Sunday, May 03, 2009

Lawrence Lessig's Remix now available ccFree online

Lawrence Lessig has announced that his latest book, Remix: Making Art and Commerce Thrive in the Hybrid Economy is now available for free download. We have it in ardcopy and it's a highly recommended read!

Not only is the book itself now free for download, but the publisher--Bloomsbury Academic--has just launched a competition to remix Lessig's remix. According to the competition rules, your remix take the following forms:

And "No entry may be submitted that violates any copyright law" (via BoingBoing).

The competition ends on 31st May (U.S. time), and submissions seem to need to be submitted via Facebook.

We have actually remixed Lessig's work--with his consent--in a chapter in our edited collection, Digital Literacies (Chapter 12 - Digital Literacy and the Law: Remixing Elements of Lawrence Lessig’s Ideal of “Free Culture”. We took Lessig’s 2004 book, Free Culture: How Big Media Uses Technology and the Law to Lock Down Culture and Control Creativity and two variants of his renowned illustrated oral address on the themes of copyright, free culture and Creative Commons that has been presented many times and in many places around the world, and mixed them together. Here's how we went about it (pp. 280-281):

[This chapter in Digital Literacies] is not “our own work” in any significant sense. It represents our particular selections, editing and re-voicing of excerpts from an extant corpus of written and oral texts authored by Lessig in accordance with our choice of argument structure. To produce this chapter we have done the following things.

First, we generated verbatim transcriptions of recordings of the two talks, so far as it was possible to “catch every word.” We spent a lot of time reading these transcripts, locating online as many as possible of the artifacts referred to in the talks, and consulting these artifacts.

Second, we then excerpted and arranged stretches of the transcriptions in accordance with a scope and sequence of argument we thought would meet our purposes for this book and, especially, that would provide a useful introduction to readers who may not previously have considered the kinds of issues Lessig addresses academically, professionally and politically. We have stayed as close as possible to the wordings in the transcriptions (from Lessig 2005a, 2005b) for each passage selected. Where appropriate, we have revoiced the text or reported content in the transcripts by paraphrasing. We have moved between the talks, using one talk to render a particular idea and the other talk to render another, according to our personal preferences. To a very large extent the words presented here from the talks correspond directly to passages from our verbatim transcriptions.

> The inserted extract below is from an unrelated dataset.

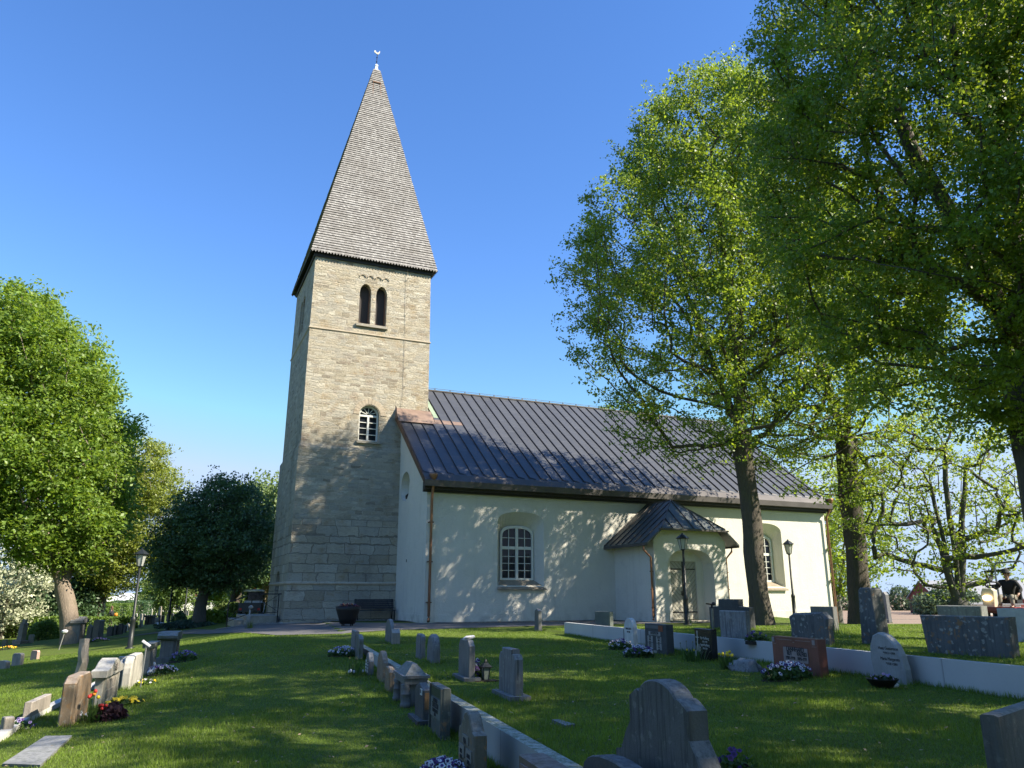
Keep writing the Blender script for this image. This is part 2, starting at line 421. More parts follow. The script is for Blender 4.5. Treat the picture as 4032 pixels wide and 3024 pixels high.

Third, we consulted Free Culture: How Big Media Uses Technology and the Law to Lock Down Culture and Control Creativity (pdf) and identified passages we thought would best augment content in the talks for our purposes here.

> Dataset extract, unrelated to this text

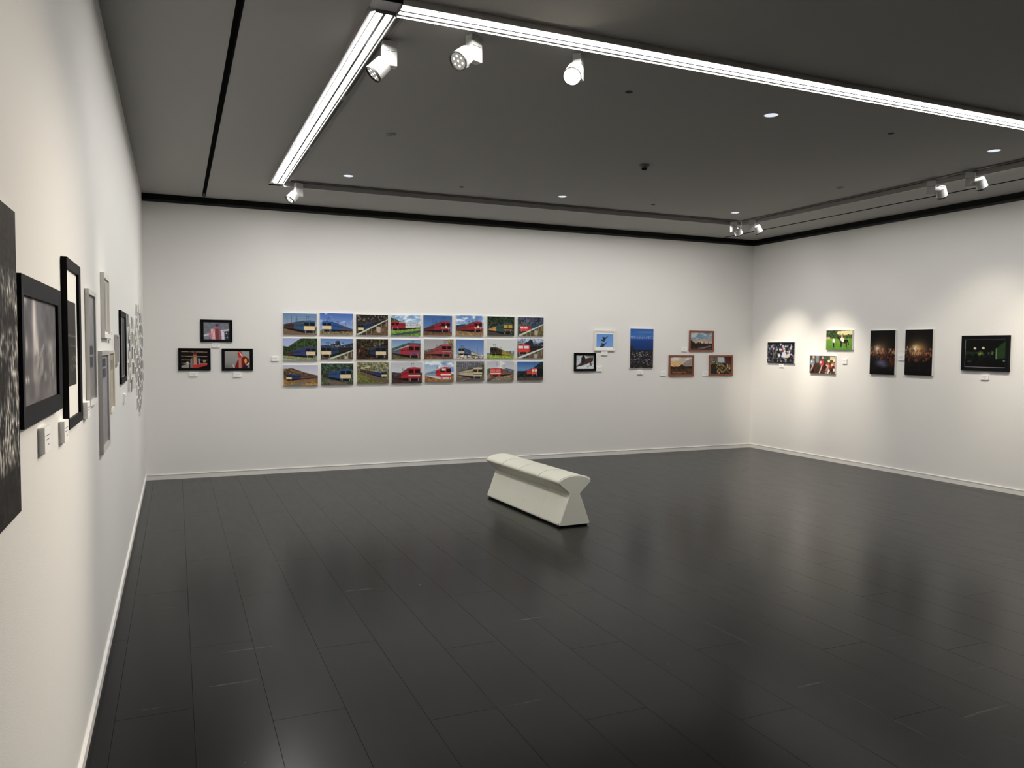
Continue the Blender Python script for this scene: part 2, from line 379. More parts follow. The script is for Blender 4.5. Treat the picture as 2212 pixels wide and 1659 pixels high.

Fourth, we then excerpted (with full citation) and paraphrased passages from pages 7–8, 36–38, and 140–144 of Free Culture and integrated this content into our argument structure.

Fifth, we have inserted ourselves more directly into the text in the Conclusion,where we draw briefly on some current themes in educational theory and research to distinguish a “content transmission” view of education from an ideal of “expert performance” in a range of social roles and identities. The cultural transmission model raises the stakes for “ownership of intellectual property” and, to that extent, goes hand in glove with intensified copyright legislation and use of “digital rights management” technologies—to what Lessig (2005b) calls a permission culture. Th e expert performance model presupposes keeping culture as free as possible, so that learners have maximum scope to become experts through acts of tinkering and remixing.